AWI Tax Consulting

FBAを利用して日本で商品を販売する外国法人に課される消費税

By Ryohei Yanagihara

FBA(フルフィルメント by Amazon)を利用して日本で商品を販売する外国法人に適用される消費税の課税関係は以下の通りとなります。なお、当該記事における外国法人は、日本に支店等の恒久的施設を有していないことを前提とします。

(取引の概要図)

上記概要図に記載の通り、外国法人から日本の顧客への商品の所有権移転は日本国内で行われておりますので、外国法人には当該商品の販売につき課税売上が生じることとなります。
当該外国法人の消費税額は、外国法人の「課税売上時に預かった消費税(仮受消費税)」から「課税仕入時に支払った消費税(仮払消費税)」を控除することにより計算します。
以下では、Amazonから発行される収入支出サマリーに沿って、FBAに係る外国法人の課税売上と課税仕入を解説します。

  1. 課税売上
    以下の3件は外国法人の課税売上を構成します。

    1. FBAご利用商品の売上額
    2. 配送料(日本の顧客から受け取る配送料)
    3. ギフト包装料
  2. 課税仕入
    1. 輸入消費税
      日本に商品を輸入する際の輸入者が外国法人であれば、輸入時に支払った輸入消費税は、当該外国法人の消費税申告において控除可能です。
    2. FBAに関してAmazonへ支払う費用
      AWI Tax Consultingでは、FBAに係る各費用の課税仕入該当性につき、次の通りに考えております。

      • FBAご利用商品の出品手数料
        電気通信利用役務の提供に該当し、役務提供を受ける者である外国法人の本店所在地で内外判定を行う。
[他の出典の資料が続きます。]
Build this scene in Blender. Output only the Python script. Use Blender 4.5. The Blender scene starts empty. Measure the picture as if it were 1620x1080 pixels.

よって、国外取引と判定され、外国法人の課税仕入に該当しない。
      • FBA配送代行手数料
        日本国内での配送(日本国内において直接便益が享受される役務提供)に対する対価であり、外国法人の課税仕入に該当する。
      • FBA在庫保管と納品に関する手数料
        日本国内に所在する在庫の管理および納品(日本国内において直接便益が享受される役務提供)に対する対価であり、外国法人の課税仕入に該当する。
      • 広告費用
        電気通信利用役務の提供に該当し、役務提供を受ける者である外国法人の本店所在地で内外判定を行う。よって、国外取引と判定され、外国法人の課税仕入に該当しない。
    3. その他の費用
      その他、関税専門家に対する報酬や税理士に対する報酬等がある場合には、報酬の性質に応じて課税仕入該当性を判定。

なお、消費税申告後、特に輸入消費税の先行発生により還付ポジションとなる場合には、国税当局からAmazon日本法人から発行される適格請求書や収入支出サマリー等の追加資料の提出を求められることがあります。よって、消費税申告書を作成する際に、消費税申告書がこれらの資料と整合しているかを予め確認することが望ましいです。

また、外国法人が消費税を申告・納税する場合の一般的な手続きは下記の通りです。

  1. 外国法人が納税管理人を選任します。外国法人は日本国内の拠点や日本の銀行口座を有していないことから、外国法人に代わって日本の納税手続を代理する者が必要になります。多くの場合では、外国法人の申告を担当する税理士が納税管理人を兼ねます。
  2. 外国法人の事業年度終了の日から2月以内に消費税の申告・納税を行います。通常、外国法人は日本の銀行口座を有しておりませんので、外国法人の銀行口座から納税管理人の日本の銀行口座に国際送金をした上で、納税管理人の銀行口座から日本の税務署に納付します。なお、消費税が還付ポジションであった場合には、税務署から納税管理人の銀行口座に還付され、納税管理人が外国法人の口座に返金します。